Tie Leadership Development to Performance 

While some organizations treat leadership development as an extra opportunity, high-performing organizations make it a core expectation that is built into how the organization's culture is built and how leadership performance is measured.

Instead of leadership development being nice to have or a perk, it’s a key performance indicator (KPI).

When considering how to design a leadership development program that works well, effective programs include:

  • stretch assignments to push leaders outside their comfort zones.
  • self-assessments to build awareness and ownership.
  • real, multi-perspective insight using 360-degree feedback.

At Padraig, we offer clients the Emotional Intelligence—360 (EQ360) or a Fully Customized 360 created to assess your organization’s leadership competencies.

Pro tip: Reviewing 360-degree feedback is often most effective when it’s NOT tied directly to compensation. When the stakes are developmental, folks will typically provide much more honest feedback and leaders are much more open to it.

Instead of making leadership development an annual checkbox (X and Y workshops attended) or quarterly discussion, make it a standing agenda item for one-to-one meetings and an essential element of performance reviews focused on outcomes and behaviours.

When leadership development is tied directly to performance conversations, leaders take it seriously and theory is incorporated into practice.

Consistently Invest in Leadership Development Programs 

When organizations have to reduce budget spending, many will plan to reduce leadership development funding. Some companies just don’t see the value; they think professional development isn't worth a big allocation of funds.

Remember that research shows that when organizations invest in leadership development consistently, they see the best returns and outcomes. That’s not a coincidence!

Leadership development is not a short-term initiative; it’s a way to build long-term capability.

It’s not feasible to build a leadership culture in bursts, nor is it possible to get future leaders ready for succession plans. When leadership development funding is inconsistent, it’s also challenging to measure meaningful ROI.

Instead, follow the leading organizations and move the conversation away from training metrics like attendance, completion rates and satisfaction scores to business outcomes:

  • Leadership capacity
  • Talent retention
  • Succession readiness
  • Organizational agility

That’s where leadership development proves its value.

Where This Comes Together 

The key takeaway for anyone exploring how to design a leadership program is that it isn’t about finding the right platform or the right workshop once a year.

What’s critical is to design a program around skills that leaders need in today's environment, include character, choose a learning design that works with how folks learn including opportunities for peer learning, classroom learning, on-the-job learning and self-paced learning around the behaviours your organization wants to promote. Then, hold leaders accountable for applying all of this learning to their own leadership development.

This is what actually changes behaviour over time.

To find out what this looks like in practice, read this edition of our blog written by a Padraig client about Designing a Leadership Development Program That Works: Lessons from the Inside. This walks through how Padraig helped Payworks scale a cohort-based program for over 87 leaders—and what made the learning stick.

Designing the right components for a leadership development program is only half the challenge. Making them work inside your organization is critical.
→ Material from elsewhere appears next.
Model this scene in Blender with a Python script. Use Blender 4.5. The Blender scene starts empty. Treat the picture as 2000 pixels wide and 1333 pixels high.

So, in the second part of this two-part series, we’ll explore how to structure a scalable leadership development journey, describe what cohort-based learning looks like in practice and explore how to measure impact beyond satisfaction surveys.

Coach's Questions  

When you look at your current leadership development efforts, are you prioritizing the skills leaders need today — or skills that were relevant a few years ago? Does your program include character development, or is it focused mainly on skills? What else might be missing? How are you holding your leaders accountable for their own growth? Do they know that accountability is expected?